Beyond Labyrinth: David Bowie on Film

Comments

1
I grew up watching The Labyrinth almost once a day. David Bowie has always been The Goblin King for me. :)
2
Man Who Fell to Earth was on the Tee Vee on Saturday night. It was just as flawed as the 1st time I saw it, but Bowie looks super cool in his Pierre Cardin get ups.

Candy Clark's histrionic performance has not aged well. "But I want Tommy!" Yeesh.
3
Thanks for writing this.

I remember watching Man Who Fell to Earth in high school - very trippy, though I haven't seen it since.

I watched The Hunger when it came out, a bit slow, but it's aged well. It was fun to see him in Into the Night, but he was on screen so briefly.

Labyrinth was fine, could do without all the synthesizer music, but my sons love it.

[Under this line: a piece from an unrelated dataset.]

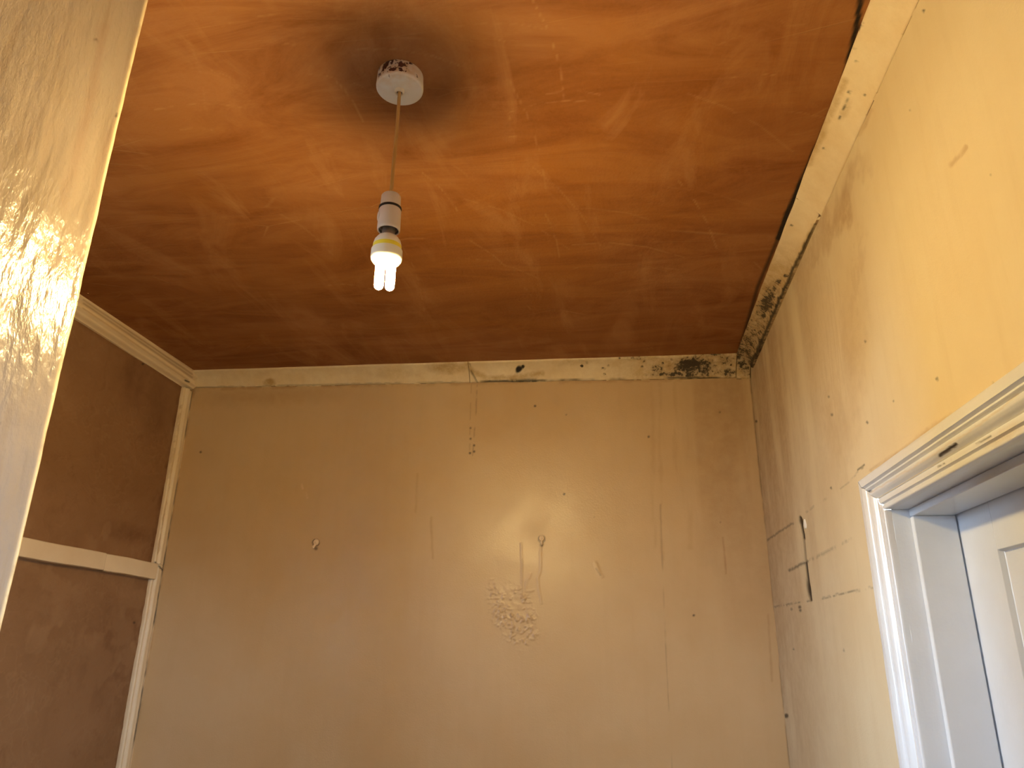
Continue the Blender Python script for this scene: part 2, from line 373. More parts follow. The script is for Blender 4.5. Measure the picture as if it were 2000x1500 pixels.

Man, Bowie in The Prestige was just captivating. Wish he would have been in Doctor Who, Star Trek, and others - he was so into science fiction, and was such a commanding presence on-screen.
5
"he played Andy Warhol in 1996's Basquiat"
He was so good. For a long moment while watching that film, I thought it WAS Andy Warhol.
6
He played an assassin in the overlooked John Landis caper Into The Night, where he fights Carl Perkins to the death. Perhaps some kind of wry commentary on old rock vs. new, although Bowie was already a veteran rocker by that time.
7
I'm surprised you overlooked Merry Christmas, Mr. Lawrence. Great film, Bowie is great in it.
8
"Absolute Beginners"
9
Like many a big fan of Bowie, but can I say that in the social media age whenever a cult-figure celebrity dies I brace for the tidal wave of "more-butt-hurt-grieving-over-someone-I-didn't actually-know-than-thou." First time I really noticed this was Joe Strummer; Bowie's been no exception. It's as if there's some sort of contest over who can suck the most air out of the room getting half-hysterical with comments like "he was the biggest influence in my life, a father to me" (to which one can't respond wow that's fucking pathetic), and "the world will never be the same, always a sadder place." The one-upmanship wherein douchey people flog each other in escalating wars of minutiae make me want to stick a fork in my eye. I hate that it brings out the contrarian in me, makes me want to issue a little faint praise and maybe post that abysmally horrid "Dancing in the Streets" video with Mick Jagger. And god forbid you say something like "he made far more interesting than average pop-media, pushed gender-norms, and had a good run, far better than nearly anyone else on this planet, lived an enviable life of earned privilege so why be so sad about someone you didn't actually know who lived a long successful life and died a senior in the loving aura of his real family? I do like Bowie a lot (like millions of others - that's what a pop-star is), but essentially just want his death and the contingent choir of screeching (in the British sense) twats to go away at this point.
10
quick note that this is a general comment, not at all directed at anyone above, all of whom are just doing a little history together. Just that he internet has collapsed the space that used to exist for having a reasonable react to celeb death,
11
@9: I was genuinely emotional about his death - it surprised me. I'm glad we had just one day without the impatient cynicism you're displaying.

Bowie's importance to 1,000s and 1,000s of transitions into adulthood (mine, my wife's, probably not yours), cannot be overstated. That's why we're mourning. Maybe you should turn off the internet for a couple days.
12
As Colin Morris in Into the Night.
https://www.youtube.com/watch?v=Q5aifxF4…
13
@9, Normally I would agree with this sentiment but this time I really get it. I was more moved by his death than I would have expected to be had I ever given it a thought, and I’ve never been much more than a part-time fan. His artistry was more than just his music; he challenged our understanding of race, gender, and sexuality. Even through his death, he’s an inspiration.
14
Also, thanks Erik, for a Bowie post we can actually comment on.